TwinBahamut
First Post
I don't want to look like I am insulting your post (like some others in this thread, I appreciate it when people elaborate on what they mean rather than hide behind the term "videogamey"), but this part here is one of the reasons that I have a hard time interpreting the term "videogamey" as anything other than merely "a mechanical element of D&D that I don't like".Leveling is perhaps the worst videogamism of all, especially when you figure into how it determines what sort of foes you'll face and how powerful your abilities will be - even abilities not related to what you've been recently doing. How decapitating orcs makes you better at Knowledge of the Planes, I'll never know. However, like healing surges, it works overall for the D&D game and its an easy overlooked "sin".

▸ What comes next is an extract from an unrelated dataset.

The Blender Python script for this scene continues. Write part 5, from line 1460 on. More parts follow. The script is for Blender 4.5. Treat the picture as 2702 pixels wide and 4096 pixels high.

Levelling is a D&Dism. Absolutely every last videogame that uses a leveling mechanic (of which there are a great many) has either borrowed it either directly or indirectly from D&D. The earliest videogames that used leveling mechanics were either D&D licensed products or were clearly and heavily inspired by D&D. Of course, there are a great many videogames that don't have anything even resembling a leveling system (the SaGa series of RPGs is a fun example). What is more, the particular thing you complain about, getting better at Knowledge of the Planes by killing lots of orcs, is generally more true of D&D than the vast majority of videogames (even in the archetypical MMORPG and total D&D rip-off Everquest this is not true).
While your complaint is undeniably valid, it is rather difficult to objectively link it to videogames. It is clearly impossible to examine the leveling system as an influence of videogames upon D&D. But most importantly, it is not the kind of thing that someone would understand to be what you mean when you say "videogamey".
Again, I don't really have a problem with what you are saying as a whole, but this paragraph just struck me as an example of why I find it basically impossible to have a reasonable and useful discussion about why something might seem "videogamey".